_Available data_.

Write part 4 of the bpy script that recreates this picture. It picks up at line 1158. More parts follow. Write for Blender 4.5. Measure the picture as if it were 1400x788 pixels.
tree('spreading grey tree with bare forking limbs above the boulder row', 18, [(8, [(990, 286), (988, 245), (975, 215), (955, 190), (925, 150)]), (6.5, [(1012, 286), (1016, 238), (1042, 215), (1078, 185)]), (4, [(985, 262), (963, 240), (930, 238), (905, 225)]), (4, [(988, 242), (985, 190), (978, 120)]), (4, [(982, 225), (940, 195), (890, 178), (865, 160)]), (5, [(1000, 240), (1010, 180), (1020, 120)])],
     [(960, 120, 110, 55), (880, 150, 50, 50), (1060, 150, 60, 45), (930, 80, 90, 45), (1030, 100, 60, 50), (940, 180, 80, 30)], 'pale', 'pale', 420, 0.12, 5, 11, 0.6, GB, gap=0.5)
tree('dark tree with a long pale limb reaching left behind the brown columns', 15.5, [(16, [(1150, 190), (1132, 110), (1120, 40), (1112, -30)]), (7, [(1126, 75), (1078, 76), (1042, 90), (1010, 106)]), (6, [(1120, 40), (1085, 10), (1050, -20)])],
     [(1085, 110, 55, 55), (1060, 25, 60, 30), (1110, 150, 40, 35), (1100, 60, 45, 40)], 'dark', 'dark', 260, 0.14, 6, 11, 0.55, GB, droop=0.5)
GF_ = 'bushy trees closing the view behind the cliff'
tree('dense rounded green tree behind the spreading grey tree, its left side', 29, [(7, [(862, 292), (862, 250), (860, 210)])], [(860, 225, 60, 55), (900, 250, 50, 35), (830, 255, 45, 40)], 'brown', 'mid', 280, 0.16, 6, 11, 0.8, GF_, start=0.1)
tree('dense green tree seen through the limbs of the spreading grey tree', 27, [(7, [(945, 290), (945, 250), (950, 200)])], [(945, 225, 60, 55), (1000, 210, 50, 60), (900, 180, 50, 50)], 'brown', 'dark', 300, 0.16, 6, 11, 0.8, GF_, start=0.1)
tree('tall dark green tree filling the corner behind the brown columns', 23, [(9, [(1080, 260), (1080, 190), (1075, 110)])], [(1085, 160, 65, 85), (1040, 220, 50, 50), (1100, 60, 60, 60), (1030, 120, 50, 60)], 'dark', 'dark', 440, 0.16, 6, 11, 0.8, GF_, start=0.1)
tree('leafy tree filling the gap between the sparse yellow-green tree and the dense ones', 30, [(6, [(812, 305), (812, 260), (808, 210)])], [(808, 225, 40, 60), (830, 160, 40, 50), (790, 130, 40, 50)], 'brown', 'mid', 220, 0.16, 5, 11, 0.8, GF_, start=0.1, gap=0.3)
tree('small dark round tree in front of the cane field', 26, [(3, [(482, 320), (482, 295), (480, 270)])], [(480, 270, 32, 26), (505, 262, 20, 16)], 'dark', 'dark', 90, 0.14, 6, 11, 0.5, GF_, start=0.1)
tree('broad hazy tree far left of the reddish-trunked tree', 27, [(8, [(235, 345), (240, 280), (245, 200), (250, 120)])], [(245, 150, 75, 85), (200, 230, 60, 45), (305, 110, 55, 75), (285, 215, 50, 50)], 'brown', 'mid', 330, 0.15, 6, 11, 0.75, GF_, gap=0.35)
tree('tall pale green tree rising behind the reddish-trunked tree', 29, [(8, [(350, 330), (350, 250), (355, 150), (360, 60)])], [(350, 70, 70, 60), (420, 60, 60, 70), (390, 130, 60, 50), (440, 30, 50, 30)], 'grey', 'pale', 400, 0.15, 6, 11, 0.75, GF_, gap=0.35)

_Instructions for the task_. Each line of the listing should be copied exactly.

_The response_.
Write part 4 of the bpy script that recreates this picture. It picks up at line 1158. More parts follow. Write for Blender 4.5. Measure the picture as if it were 1400x788 pixels.
tree('spreading grey tree with bare forking limbs above the boulder row', 18, [(8, [(990, 286), (988, 245), (975, 215), (955, 190), (925, 150)]), (6.5, [(1012, 286), (1016, 238), (1042, 215), (1078, 185)]), (4, [(985, 262), (963, 240), (930, 238), (905, 225)]), (4, [(988, 242), (985, 190), (978, 120)]), (4, [(982, 225), (940, 195), (890, 178), (865, 160)]), (5, [(1000, 240), (1010, 180), (1020, 120)])],
     [(960, 120, 110, 55), (880, 150, 50, 50), (1060, 150, 60, 45), (930, 80, 90, 45), (1030, 100, 60, 50), (940, 180, 80, 30)], 'pale', 'pale', 420, 0.12, 5, 11, 0.6, GB, gap=0.5)
tree('dark tree with a long pale limb reaching left behind the brown columns', 15.5, [(16, [(1150, 190), (1132, 110), (1120, 40), (1112, -30)]), (7, [(1126, 75), (1078, 76), (1042, 90), (1010, 106)]), (6, [(1120, 40), (1085, 10), (1050, -20)])],
     [(1085, 110, 55, 55), (1060, 25, 60, 30), (1110, 150, 40, 35), (1100, 60, 45, 40)], 'dark', 'dark', 260, 0.14, 6, 11, 0.55, GB, droop=0.5)
GF_ = 'bushy trees closing the view behind the cliff'
tree('dense rounded green tree behind the spreading grey tree, its left side', 29, [(7, [(862, 292), (862, 250), (860, 210)])], [(860, 225, 60, 55), (900, 250, 50, 35), (830, 255, 45, 40)], 'brown', 'mid', 280, 0.16, 6, 11, 0.8, GF_, start=0.1)
tree('dense green tree seen through the limbs of the spreading grey tree', 27, [(7, [(945, 290), (945, 250), (950, 200)])], [(945, 225, 60, 55), (1000, 210, 50, 60), (900, 180, 50, 50)], 'brown', 'dark', 300, 0.16, 6, 11, 0.8, GF_, start=0.1)
tree('tall dark green tree filling the corner behind the brown columns', 23, [(9, [(1080, 260), (1080, 190), (1075, 110)])], [(1085, 160, 65, 85), (1040, 220, 50, 50), (1100, 60, 60, 60), (1030, 120, 50, 60)], 'dark', 'dark', 440, 0.16, 6, 11, 0.8, GF_, start=0.1)
tree('leafy tree filling the gap between the sparse yellow-green tree and the dense ones', 30, [(6, [(812, 305), (812, 260), (808, 210)])], [(808, 225, 40, 60), (830, 160, 40, 50), (790, 130, 40, 50)], 'brown', 'mid', 220, 0.16, 5, 11, 0.8, GF_, start=0.1, gap=0.3)
tree('small dark round tree in front of the cane field', 26, [(3, [(482, 320), (482, 295), (480, 270)])], [(480, 270, 32, 26), (505, 262, 20, 16)], 'dark', 'dark', 90, 0.14, 6, 11, 0.5, GF_, start=0.1)
tree('broad hazy tree far left of the reddish-trunked tree', 27, [(8, [(235, 345), (240, 280), (245, 200), (250, 120)])], [(245, 150, 75, 85), (200, 230, 60, 45), (305, 110, 55, 75), (285, 215, 50, 50)], 'brown', 'mid', 330, 0.15, 6, 11, 0.75, GF_, gap=0.35)
tree('tall pale green tree rising behind the reddish-trunked tree', 29, [(8, [(350, 330), (350, 250), (355, 150), (360, 60)])], [(350, 70, 70, 60), (420, 60, 60, 70), (390, 130, 60, 50), (440, 30, 50, 30)], 'grey', 'pale', 400, 0.15, 6, 11, 0.75, GF_, gap=0.35)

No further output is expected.